President Donald Trump has said he is not currently interested in revisiting or reviving the critical minerals deal with Ukraine that Volodymyr Zelenskyy had originally traveled to Washington to sign, a senior White House official told Reuters news agency.
The White House official also claimed Zelenskyy’s delegation began “begging” to sign the deal immediately after being told to leave the White House.
After leaving the Oval Office, Ukraine’s Zelenskyy said he respected the US president and the American people. Zelenskyy told Fox News it would be difficult for his country to hold off the now three-year Russian invasion without US support.
However, he said Ukraine would not enter peace talks with Russia without security guarantees to prevent a renewed Russian offensive.
Asked if he should apologize to Trump, as several US politicians have demanded, Zelenskyy said, “We have to be very open and honest. I am not sure that we did something bad.”
He described the meeting in the Oval Office as “not good for both sides” but also added he does “not want to lose” the US as a partner and that his relationship with Trump can be salvaged.
US President Donald Trump said his Ukrainian counterpart Volodymyr Zelenskyy “overplayed his hand” during their heated exchange in the Oval Office, which was broadcast live.
Trump, who spoke to reporters while leaving the White House for his Florida estate, insisted “I want a ceasefire now.”
The US president said he wanted the war in Ukraine to end “immediately.” Trump also rejected new talks with Zelenskyy and accused the Ukrainian leader of opposing a truce.
Trump claimed that Zelenskyy is “looking to go on and fight, fight, fight,” while Russian President Vladimir Putin “wants to end” the war Russia started by invading Ukraine just over three years ago.
Before their discussion ended in a spat, Trump had told Zelenskyy that Ukraine would need to make “compromises” in a truce with Russia.
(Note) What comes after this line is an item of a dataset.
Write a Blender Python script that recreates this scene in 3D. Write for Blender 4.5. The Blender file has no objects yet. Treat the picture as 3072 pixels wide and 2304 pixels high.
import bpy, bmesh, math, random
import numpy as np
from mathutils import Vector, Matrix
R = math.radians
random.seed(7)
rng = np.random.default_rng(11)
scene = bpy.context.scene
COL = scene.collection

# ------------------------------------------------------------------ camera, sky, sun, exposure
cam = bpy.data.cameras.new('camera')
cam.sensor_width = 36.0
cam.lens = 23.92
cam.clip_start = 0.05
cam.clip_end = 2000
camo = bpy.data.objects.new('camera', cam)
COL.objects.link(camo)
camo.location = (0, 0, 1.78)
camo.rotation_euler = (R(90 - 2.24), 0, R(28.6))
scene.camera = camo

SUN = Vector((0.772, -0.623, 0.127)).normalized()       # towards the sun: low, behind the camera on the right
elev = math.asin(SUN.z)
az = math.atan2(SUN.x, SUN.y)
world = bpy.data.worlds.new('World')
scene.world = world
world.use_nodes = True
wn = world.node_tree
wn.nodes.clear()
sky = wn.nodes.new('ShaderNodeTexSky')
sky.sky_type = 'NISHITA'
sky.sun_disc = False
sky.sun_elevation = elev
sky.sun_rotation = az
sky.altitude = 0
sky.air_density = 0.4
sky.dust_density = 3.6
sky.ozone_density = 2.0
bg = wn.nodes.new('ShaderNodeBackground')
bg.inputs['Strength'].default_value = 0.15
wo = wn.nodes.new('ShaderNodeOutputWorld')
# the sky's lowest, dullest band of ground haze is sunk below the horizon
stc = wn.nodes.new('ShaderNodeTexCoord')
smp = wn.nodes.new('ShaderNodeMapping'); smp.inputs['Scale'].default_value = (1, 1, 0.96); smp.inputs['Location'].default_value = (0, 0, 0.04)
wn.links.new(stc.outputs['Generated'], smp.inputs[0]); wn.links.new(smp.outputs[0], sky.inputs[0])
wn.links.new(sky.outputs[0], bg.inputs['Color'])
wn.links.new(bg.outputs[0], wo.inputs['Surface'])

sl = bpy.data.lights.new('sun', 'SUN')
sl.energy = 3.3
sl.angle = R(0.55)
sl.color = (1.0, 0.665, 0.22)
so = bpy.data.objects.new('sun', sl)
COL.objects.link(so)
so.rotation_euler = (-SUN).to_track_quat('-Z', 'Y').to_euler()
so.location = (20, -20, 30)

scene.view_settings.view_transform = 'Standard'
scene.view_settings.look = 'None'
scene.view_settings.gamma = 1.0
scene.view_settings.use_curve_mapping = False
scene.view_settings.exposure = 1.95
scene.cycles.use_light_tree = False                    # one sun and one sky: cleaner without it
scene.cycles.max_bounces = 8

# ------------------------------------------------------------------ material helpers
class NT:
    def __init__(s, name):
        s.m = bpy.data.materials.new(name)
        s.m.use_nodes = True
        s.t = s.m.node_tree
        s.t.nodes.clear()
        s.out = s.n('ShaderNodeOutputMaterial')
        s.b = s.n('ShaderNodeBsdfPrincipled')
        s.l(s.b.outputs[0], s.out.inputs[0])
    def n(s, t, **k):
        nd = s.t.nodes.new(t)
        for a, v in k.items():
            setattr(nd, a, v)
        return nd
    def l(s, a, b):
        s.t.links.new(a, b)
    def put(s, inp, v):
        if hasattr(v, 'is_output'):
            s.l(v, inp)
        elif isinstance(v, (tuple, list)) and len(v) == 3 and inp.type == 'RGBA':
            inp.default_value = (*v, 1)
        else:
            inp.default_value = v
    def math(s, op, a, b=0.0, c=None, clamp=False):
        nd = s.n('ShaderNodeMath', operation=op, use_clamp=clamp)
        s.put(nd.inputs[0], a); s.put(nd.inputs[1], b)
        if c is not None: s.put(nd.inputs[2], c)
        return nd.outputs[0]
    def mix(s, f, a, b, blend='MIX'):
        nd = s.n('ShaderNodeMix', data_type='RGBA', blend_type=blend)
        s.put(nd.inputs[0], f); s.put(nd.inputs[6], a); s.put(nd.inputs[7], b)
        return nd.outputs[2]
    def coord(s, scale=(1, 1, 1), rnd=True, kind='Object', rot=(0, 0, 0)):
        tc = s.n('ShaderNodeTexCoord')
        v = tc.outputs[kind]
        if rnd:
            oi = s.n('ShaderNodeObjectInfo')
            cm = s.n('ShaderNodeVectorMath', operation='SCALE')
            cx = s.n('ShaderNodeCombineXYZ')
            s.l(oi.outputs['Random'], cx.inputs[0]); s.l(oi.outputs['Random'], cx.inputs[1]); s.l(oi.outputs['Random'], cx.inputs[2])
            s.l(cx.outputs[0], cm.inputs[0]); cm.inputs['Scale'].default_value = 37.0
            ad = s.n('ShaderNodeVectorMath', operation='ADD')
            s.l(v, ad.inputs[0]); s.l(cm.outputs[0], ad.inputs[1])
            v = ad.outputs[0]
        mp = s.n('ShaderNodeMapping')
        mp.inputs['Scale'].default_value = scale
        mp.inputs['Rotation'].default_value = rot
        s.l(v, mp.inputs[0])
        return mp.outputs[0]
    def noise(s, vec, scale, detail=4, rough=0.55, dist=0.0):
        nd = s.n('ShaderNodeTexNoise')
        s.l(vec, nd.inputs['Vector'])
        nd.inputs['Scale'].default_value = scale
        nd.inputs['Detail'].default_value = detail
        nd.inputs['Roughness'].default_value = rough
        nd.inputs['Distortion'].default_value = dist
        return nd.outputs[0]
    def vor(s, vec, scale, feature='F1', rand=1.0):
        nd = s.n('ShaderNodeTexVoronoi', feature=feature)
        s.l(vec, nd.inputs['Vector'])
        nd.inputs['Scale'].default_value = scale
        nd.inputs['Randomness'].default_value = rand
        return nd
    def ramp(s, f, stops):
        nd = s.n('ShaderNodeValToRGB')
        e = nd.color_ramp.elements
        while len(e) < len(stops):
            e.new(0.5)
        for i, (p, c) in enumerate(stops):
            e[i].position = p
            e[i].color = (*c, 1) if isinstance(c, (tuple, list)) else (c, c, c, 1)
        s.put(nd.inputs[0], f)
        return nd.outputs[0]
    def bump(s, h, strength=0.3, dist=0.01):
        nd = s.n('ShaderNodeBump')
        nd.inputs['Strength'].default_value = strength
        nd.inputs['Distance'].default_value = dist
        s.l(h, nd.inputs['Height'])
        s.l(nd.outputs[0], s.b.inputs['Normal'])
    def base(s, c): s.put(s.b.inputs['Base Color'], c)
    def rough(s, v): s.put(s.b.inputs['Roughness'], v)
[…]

Zelenskyy said there should be “no compromises with a killer on our territory.”
Inna Sovsun, a member of Ukrainian parliament, told DW that Ukrainians feel the way Trump treated Zelenskyy was “unfair, unjustified and unprovoked.”
Zelenskyy was at the White House to sign a minerals deal that would have marked a new chapter in the relationship between Ukraine and the United States, but the meeting devolved into a shouting match with Trump and US Vice President JD Vance berating Zelenskyy.
Following the row, Sovsun said there is a lot of “room for the European Union to step in.”
She said if European and other Western leaders only react by voicing their concerns, Ukraine would be “left to deal with the United States directly.”
But if they were to come together and offer tangible support like “a list of weapons that we can deliver to Ukrainians right now so that they can continue fighting,” she said such a move would “improve Ukraine’s negotiation position in relation with the United States.”
Going forward, Sovsun suggested that the main negotiator from Ukraine should be someone else instead of Zelenskyy.
Sovsun also called for a mediator that both sides can trust for future negotiations, naming British Prime Minister Keir Starmer as a potential figure.